Given problem:
Repeat every line below exactly as it reads.

Raw data:

—————

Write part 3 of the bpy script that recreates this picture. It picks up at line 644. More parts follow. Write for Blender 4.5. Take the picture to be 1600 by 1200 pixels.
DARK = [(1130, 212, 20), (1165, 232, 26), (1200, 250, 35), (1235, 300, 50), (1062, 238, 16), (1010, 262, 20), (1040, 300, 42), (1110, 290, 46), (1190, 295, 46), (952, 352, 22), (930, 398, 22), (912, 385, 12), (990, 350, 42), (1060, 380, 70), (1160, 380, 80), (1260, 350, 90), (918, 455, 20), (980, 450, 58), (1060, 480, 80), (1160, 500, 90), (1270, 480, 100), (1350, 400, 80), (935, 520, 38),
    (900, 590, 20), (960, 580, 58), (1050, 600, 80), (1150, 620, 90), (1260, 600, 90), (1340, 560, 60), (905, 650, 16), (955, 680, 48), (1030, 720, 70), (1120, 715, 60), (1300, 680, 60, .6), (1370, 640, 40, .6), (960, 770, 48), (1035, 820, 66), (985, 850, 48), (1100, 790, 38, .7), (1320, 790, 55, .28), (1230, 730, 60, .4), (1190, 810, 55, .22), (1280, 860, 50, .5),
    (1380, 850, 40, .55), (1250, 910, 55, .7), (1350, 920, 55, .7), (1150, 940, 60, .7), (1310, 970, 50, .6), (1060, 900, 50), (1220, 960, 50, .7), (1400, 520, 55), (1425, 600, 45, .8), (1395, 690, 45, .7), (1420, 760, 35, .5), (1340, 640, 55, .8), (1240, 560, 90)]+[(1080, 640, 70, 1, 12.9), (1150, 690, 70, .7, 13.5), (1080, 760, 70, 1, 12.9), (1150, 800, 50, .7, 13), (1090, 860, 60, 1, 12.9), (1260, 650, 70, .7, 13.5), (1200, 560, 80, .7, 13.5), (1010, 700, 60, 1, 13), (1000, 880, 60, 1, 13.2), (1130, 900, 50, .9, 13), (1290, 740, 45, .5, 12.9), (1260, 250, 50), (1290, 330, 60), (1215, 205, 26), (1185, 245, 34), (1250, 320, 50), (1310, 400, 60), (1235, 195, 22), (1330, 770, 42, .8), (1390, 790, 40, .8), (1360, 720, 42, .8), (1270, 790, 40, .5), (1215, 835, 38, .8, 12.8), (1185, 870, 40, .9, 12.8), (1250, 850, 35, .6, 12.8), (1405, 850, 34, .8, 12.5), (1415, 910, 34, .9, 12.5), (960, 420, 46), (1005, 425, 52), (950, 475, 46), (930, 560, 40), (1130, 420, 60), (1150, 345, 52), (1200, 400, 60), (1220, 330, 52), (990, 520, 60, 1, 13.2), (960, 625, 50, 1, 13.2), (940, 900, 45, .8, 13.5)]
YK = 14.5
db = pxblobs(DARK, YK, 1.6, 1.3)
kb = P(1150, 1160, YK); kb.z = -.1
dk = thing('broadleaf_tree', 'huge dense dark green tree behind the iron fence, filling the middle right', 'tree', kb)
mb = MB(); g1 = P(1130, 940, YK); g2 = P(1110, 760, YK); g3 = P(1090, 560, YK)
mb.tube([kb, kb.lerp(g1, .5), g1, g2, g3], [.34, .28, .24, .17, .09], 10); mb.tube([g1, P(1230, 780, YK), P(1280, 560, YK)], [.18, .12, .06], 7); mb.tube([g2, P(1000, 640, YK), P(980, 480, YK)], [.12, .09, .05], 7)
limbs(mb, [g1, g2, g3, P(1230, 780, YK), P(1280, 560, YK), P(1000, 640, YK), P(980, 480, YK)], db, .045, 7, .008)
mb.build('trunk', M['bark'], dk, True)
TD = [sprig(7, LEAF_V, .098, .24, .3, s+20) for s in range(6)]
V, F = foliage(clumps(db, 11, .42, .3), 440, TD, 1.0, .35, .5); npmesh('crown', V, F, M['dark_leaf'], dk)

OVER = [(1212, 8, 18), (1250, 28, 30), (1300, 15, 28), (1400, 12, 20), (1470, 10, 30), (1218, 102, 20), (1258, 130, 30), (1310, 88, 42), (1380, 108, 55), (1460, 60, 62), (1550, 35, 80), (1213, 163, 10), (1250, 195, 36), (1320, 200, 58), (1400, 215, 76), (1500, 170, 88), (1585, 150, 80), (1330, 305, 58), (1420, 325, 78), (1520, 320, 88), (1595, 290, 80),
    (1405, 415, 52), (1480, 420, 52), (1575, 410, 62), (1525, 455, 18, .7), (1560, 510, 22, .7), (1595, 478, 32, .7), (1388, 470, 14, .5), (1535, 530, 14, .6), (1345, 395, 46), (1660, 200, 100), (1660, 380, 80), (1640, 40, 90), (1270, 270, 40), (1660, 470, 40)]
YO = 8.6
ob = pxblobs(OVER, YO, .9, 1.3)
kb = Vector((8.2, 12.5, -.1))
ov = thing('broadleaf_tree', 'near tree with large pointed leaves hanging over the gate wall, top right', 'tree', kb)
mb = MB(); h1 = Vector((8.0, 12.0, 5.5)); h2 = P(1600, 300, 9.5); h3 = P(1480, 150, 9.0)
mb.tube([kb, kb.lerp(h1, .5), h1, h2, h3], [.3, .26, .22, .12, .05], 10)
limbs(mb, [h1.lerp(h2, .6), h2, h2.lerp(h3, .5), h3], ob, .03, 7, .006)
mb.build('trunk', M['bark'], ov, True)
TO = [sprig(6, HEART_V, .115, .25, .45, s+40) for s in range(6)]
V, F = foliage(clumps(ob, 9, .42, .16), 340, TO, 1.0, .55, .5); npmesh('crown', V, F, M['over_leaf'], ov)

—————

Reply:
Write part 3 of the bpy script that recreates this picture. It picks up at line 644. More parts follow. Write for Blender 4.5. Take the picture to be 1600 by 1200 pixels.
DARK = [(1130, 212, 20), (1165, 232, 26), (1200, 250, 35), (1235, 300, 50), (1062, 238, 16), (1010, 262, 20), (1040, 300, 42), (1110, 290, 46), (1190, 295, 46), (952, 352, 22), (930, 398, 22), (912, 385, 12), (990, 350, 42), (1060, 380, 70), (1160, 380, 80), (1260, 350, 90), (918, 455, 20), (980, 450, 58), (1060, 480, 80), (1160, 500, 90), (1270, 480, 100), (1350, 400, 80), (935, 520, 38),
    (900, 590, 20), (960, 580, 58), (1050, 600, 80), (1150, 620, 90), (1260, 600, 90), (1340, 560, 60), (905, 650, 16), (955, 680, 48), (1030, 720, 70), (1120, 715, 60), (1300, 680, 60, .6), (1370, 640, 40, .6), (960, 770, 48), (1035, 820, 66), (985, 850, 48), (1100, 790, 38, .7), (1320, 790, 55, .28), (1230, 730, 60, .4), (1190, 810, 55, .22), (1280, 860, 50, .5),
    (1380, 850, 40, .55), (1250, 910, 55, .7), (1350, 920, 55, .7), (1150, 940, 60, .7), (1310, 970, 50, .6), (1060, 900, 50), (1220, 960, 50, .7), (1400, 520, 55), (1425, 600, 45, .8), (1395, 690, 45, .7), (1420, 760, 35, .5), (1340, 640, 55, .8), (1240, 560, 90)]+[(1080, 640, 70, 1, 12.9), (1150, 690, 70, .7, 13.5), (1080, 760, 70, 1, 12.9), (1150, 800, 50, .7, 13), (1090, 860, 60, 1, 12.9), (1260, 650, 70, .7, 13.5), (1200, 560, 80, .7, 13.5), (1010, 700, 60, 1, 13), (1000, 880, 60, 1, 13.2), (1130, 900, 50, .9, 13), (1290, 740, 45, .5, 12.9), (1260, 250, 50), (1290, 330, 60), (1215, 205, 26), (1185, 245, 34), (1250, 320, 50), (1310, 400, 60), (1235, 195, 22), (1330, 770, 42, .8), (1390, 790, 40, .8), (1360, 720, 42, .8), (1270, 790, 40, .5), (1215, 835, 38, .8, 12.8), (1185, 870, 40, .9, 12.8), (1250, 850, 35, .6, 12.8), (1405, 850, 34, .8, 12.5), (1415, 910, 34, .9, 12.5), (960, 420, 46), (1005, 425, 52), (950, 475, 46), (930, 560, 40), (1130, 420, 60), (1150, 345, 52), (1200, 400, 60), (1220, 330, 52), (990, 520, 60, 1, 13.2), (960, 625, 50, 1, 13.2), (940, 900, 45, .8, 13.5)]
YK = 14.5
db = pxblobs(DARK, YK, 1.6, 1.3)
kb = P(1150, 1160, YK); kb.z = -.1
dk = thing('broadleaf_tree', 'huge dense dark green tree behind the iron fence, filling the middle right', 'tree', kb)
mb = MB(); g1 = P(1130, 940, YK); g2 = P(1110, 760, YK); g3 = P(1090, 560, YK)
mb.tube([kb, kb.lerp(g1, .5), g1, g2, g3], [.34, .28, .24, .17, .09], 10); mb.tube([g1, P(1230, 780, YK), P(1280, 560, YK)], [.18, .12, .06], 7); mb.tube([g2, P(1000, 640, YK), P(980, 480, YK)], [.12, .09, .05], 7)
limbs(mb, [g1, g2, g3, P(1230, 780, YK), P(1280, 560, YK), P(1000, 640, YK), P(980, 480, YK)], db, .045, 7, .008)
mb.build('trunk', M['bark'], dk, True)
TD = [sprig(7, LEAF_V, .098, .24, .3, s+20) for s in range(6)]
V, F = foliage(clumps(db, 11, .42, .3), 440, TD, 1.0, .35, .5); npmesh('crown', V, F, M['dark_leaf'], dk)

OVER = [(1212, 8, 18), (1250, 28, 30), (1300, 15, 28), (1400, 12, 20), (1470, 10, 30), (1218, 102, 20), (1258, 130, 30), (1310, 88, 42), (1380, 108, 55), (1460, 60, 62), (1550, 35, 80), (1213, 163, 10), (1250, 195, 36), (1320, 200, 58), (1400, 215, 76), (1500, 170, 88), (1585, 150, 80), (1330, 305, 58), (1420, 325, 78), (1520, 320, 88), (1595, 290, 80),
    (1405, 415, 52), (1480, 420, 52), (1575, 410, 62), (1525, 455, 18, .7), (1560, 510, 22, .7), (1595, 478, 32, .7), (1388, 470, 14, .5), (1535, 530, 14, .6), (1345, 395, 46), (1660, 200, 100), (1660, 380, 80), (1640, 40, 90), (1270, 270, 40), (1660, 470, 40)]
YO = 8.6
ob = pxblobs(OVER, YO, .9, 1.3)
kb = Vector((8.2, 12.5, -.1))
ov = thing('broadleaf_tree', 'near tree with large pointed leaves hanging over the gate wall, top right', 'tree', kb)
mb = MB(); h1 = Vector((8.0, 12.0, 5.5)); h2 = P(1600, 300, 9.5); h3 = P(1480, 150, 9.0)
mb.tube([kb, kb.lerp(h1, .5), h1, h2, h3], [.3, .26, .22, .12, .05], 10)
limbs(mb, [h1.lerp(h2, .6), h2, h2.lerp(h3, .5), h3], ob, .03, 7, .006)
mb.build('trunk', M['bark'], ov, True)
TO = [sprig(6, HEART_V, .115, .25, .45, s+40) for s in range(6)]
V, F = foliage(clumps(ob, 9, .42, .16), 340, TO, 1.0, .55, .5); npmesh('crown', V, F, M['over_leaf'], ov)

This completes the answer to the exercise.